Leggendo questa
riflessione di Guido Scorza , aldilà della vicenda giudiziaria, tre sono i punti su cui mi vorrei soffermare.
1.LA DOMANDA DA PORSI
2.STIAMO ESERCITANDO ABUSIVAMENTE LA PROFESSIONE?
3.LA TUTELA E SALVAGUARDIA DELLA PROFESSIONE
Confesso, leggendo, un po' di risentimento, per il non riconoscere la
professione come tale, l'ho provato. Rimane fermissima, però, la
convinzione che se chiunque è libero di esprimere un'opinione, raccontare un fatto a cui si assiste dal suo punto di vista, di pubblicare ciò che vuole, allora va riconosciuto che i fondamenti della
professione giornalistica vanno conservati e ricercati.
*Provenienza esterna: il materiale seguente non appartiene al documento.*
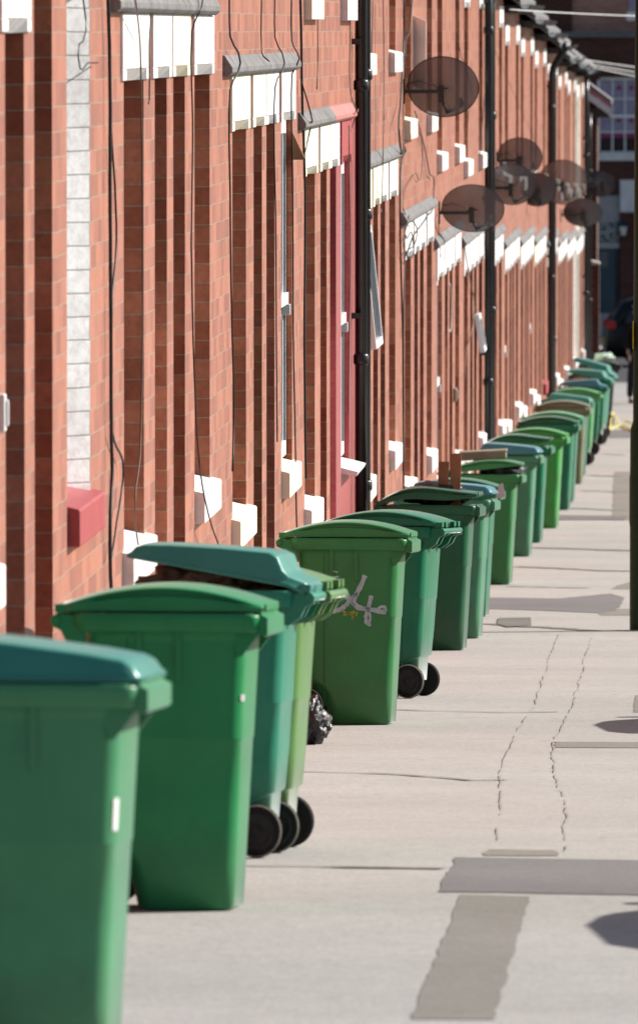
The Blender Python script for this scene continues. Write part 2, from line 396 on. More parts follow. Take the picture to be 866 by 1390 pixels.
def crack(pix, w, mat='joint', name='pavement_joint', jx=.012, jy=.06, dz=.005):
    pts = []
    P = [gpt(x, y) for x, y in pix]
    for p, q in zip(P, P[1:]):
        k = max(3, int((q - p).length / .12))
        for j in range(k): pts.append(p.lerp(q, j / k))
    pts.append(P[-1]); mb = MB(); n = len(pts); L1 = []; L2 = []
    for i, p in enumerate(pts):
        t = (pts[min(i + 1, n - 1)] - pts[max(i - 1, 0)]); t.z = 0; t.normalize(); s = Vector((-t.y, t.x, 0))
        ww = w * random.uniform(.35, 1.25)
        wander = mnoise.noise(p * 1.3) * 2.2 + mnoise.noise(p * 4.1) * .8
        c = p + Vector((wander * jx * (abs(t.y) + .2), wander * jy * abs(t.x), 0))
        for LL, sg in ((L1, 1), (L2, -1)):
            v = c + s * ww * sg; LL.append((v.x, v.y, gz(v.y) + dz))
    for i in range(n - 1):
        if name == 'pavement_crack' and mnoise.noise(pts[i] * 2.3) < -.22: continue
        mb.quad(L1[i], L1[i + 1], L2[i + 1], L2[i])
    return struct(mb, name, M[mat])
crack([(300, 1180), (430, 1182), (600, 1185)], .045)
crack([(400, 1050), (520, 1053), (640, 1062), (690, 1061)], .035)
crack([(520, 966), (680, 969), (760, 968)], .025)
crack([(660, 848), (740, 853), (800, 857), (905, 857)], .10)
crack([(690, 797), (800, 799)], .06); crack([(702, 770), (820, 775), (900, 776)], .10); crack([(722, 744), (800, 746), (900, 749)], .12)
crack([(770, 690), (850, 693)], .1); crack([(790, 666), (850, 668)], .1); crack([(800, 645), (850, 647)], .12); crack([(820, 616), (850, 617)], .14)
for seg in ([(677, 1150), (683, 1050), (700, 1000), (728, 960), (740, 920), (760, 862)],
            [(768, 1160), (770, 1100), (758, 1060), (752, 1010), (780, 960), (790, 920), (806, 860)],
            ):
    crack(seg, .0032, 'crack', jx=.007, jy=.0, name='pavement_crack')
ground_poly('concrete_and_shade_patch', [(862, 968), (864, 945), (900, 945), (900, 968)], M['brownpatch'], .0025, .006)

# ------------------------------------------------------------------ terrace: pairs of houses stepping down the hill
US = [28.85, 36.81, 44.77, 52.3, 60.2, 68.13, 75.5, 82.9, 90.3, 97.6, 104.8, 112.0, 119.5, 126.8, 134.0, 141.3]
US = [v * K for v in US]
UH = [.41, .07, -.22, -.56, -.92, -1.43, -1.78, -1.94, -2.12, -2.31, -2.45, -2.61, -2.80, -2.97, -3.10, -3.22]
UH = [v * K for v in UH]
OPN = {0: [('w', 0, 1.25 * K), ('d', 1.97 * K, 2.8 * K)], 1: [('d', 3.25 * K, 4.1 * K), ('w', 4.82 * K, 6.03 * K)]}
LINT = {0: [(-.2 * K, 1.45 * K), (1.72 * K, 2.98 * K)], 1: [(3.07 * K, 4.33 * K), (4.66 * K, 6.2 * K)]}
GRH = 'terraced houses stepping down the hill'
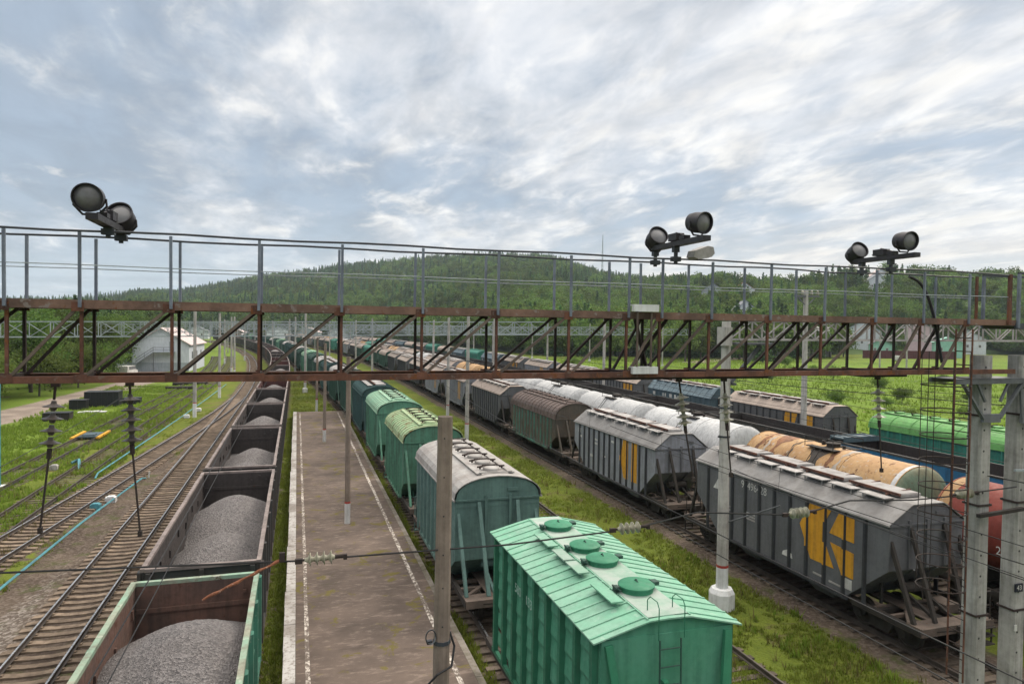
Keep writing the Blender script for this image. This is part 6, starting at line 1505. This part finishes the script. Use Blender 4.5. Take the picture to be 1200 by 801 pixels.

Ripeto i fondamenti (ne indico qualcuno così per non perdere il vizio...funzione sociale, mediazione fra fonte e destinatario, ruolo di servizio, imparzialità, accuratezza, chiarezza...) vanno conservati, tutelati e ricercati. Ma il giornalista, se vogliamo metterla in termini di tesserini e riconoscimenti, ne deve aggiungere altri di 'tessere', deve darsi altri nomi - visto che ci piace così tanto sventolare titoli - ma deve soprattutto acquisire
nuove competenze e vivere nel presente, nel
cambiamento in corso.
E' ovvio che INNOVARSI, VEDERE COSE DIVERSE non significa NON fare giornalismo, non essere obbiettivi e non esercitare la libertà di stampa. Nel caso del giornalismo digitale, più che mai, ciò che non si conosce fa paura e viene giudicato a priori, come sbagliato.